O hikâyeler boşuna mı bu kadar tutuluyor?
İki gözü iki çeşme, ekrandaki aileye ağlayarak kendi ailesinin dertlerini unutuveren milyonlarca insan...
Hiç kuşkunuz olmasın, son zamanlarda bizim toplumu ve özellikle de kadınları esir almaya başlayan "
doğru beslenme" takıntısı da aynı damardan yürüyor.
Malum, Ramazan boyunca ekranlarda sadece ilahiyat polemikleri yoktu.
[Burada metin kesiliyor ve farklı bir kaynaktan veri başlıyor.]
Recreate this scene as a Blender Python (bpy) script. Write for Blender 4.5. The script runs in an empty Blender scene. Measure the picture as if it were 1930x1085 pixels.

Beslenme tartışmaları da hiç eksik olmadı..
Canan Karatay'ın "
onu yeme, bunu ye!" komutları durmak bilmedi.
Bayramdan sonra bu konuya girmeye niyetlenmiştim ama gündem öyle sert biçimde ağırlığını koydu ki, elim varmadı.
Yine de şimdi araya bir çift laf sıkıştırayım.
***
İtiraf edelim ki, "
ne yemeli, ne yememeli" takıntısı iyi "
kafa" yapıyor!
Sabah akşam tereyağı mı, yumurta mı, karbonhidrat mı, lifli yiyecekler mi diye konuşup birbirimize beslenme tecrübelerimizi aktarırken hayatımızın diğer yanlarında "
yediğimiz onca haltı" unutuveriyoruz!
Bilmiyorum, Karatay hocanın "
on yumurta, deve sütü" gibi önerileriyle konuyu
aklın kıyısına kadar çekmesi artık bizi uyandırır mı?
Oysa doğru beslenme çılgınlığının ortaya çıkardığı tip çok garip, çok sağlıksız bir şey!
Durup baksak göreceğiz...
Gastro- intestinal bir ruh.
Sürekli tedirgin bir zihin ve ağıza odaklanmış bir disiplin ahlakı.
Hakiki derdimizin devası bu olabilir mi hiç!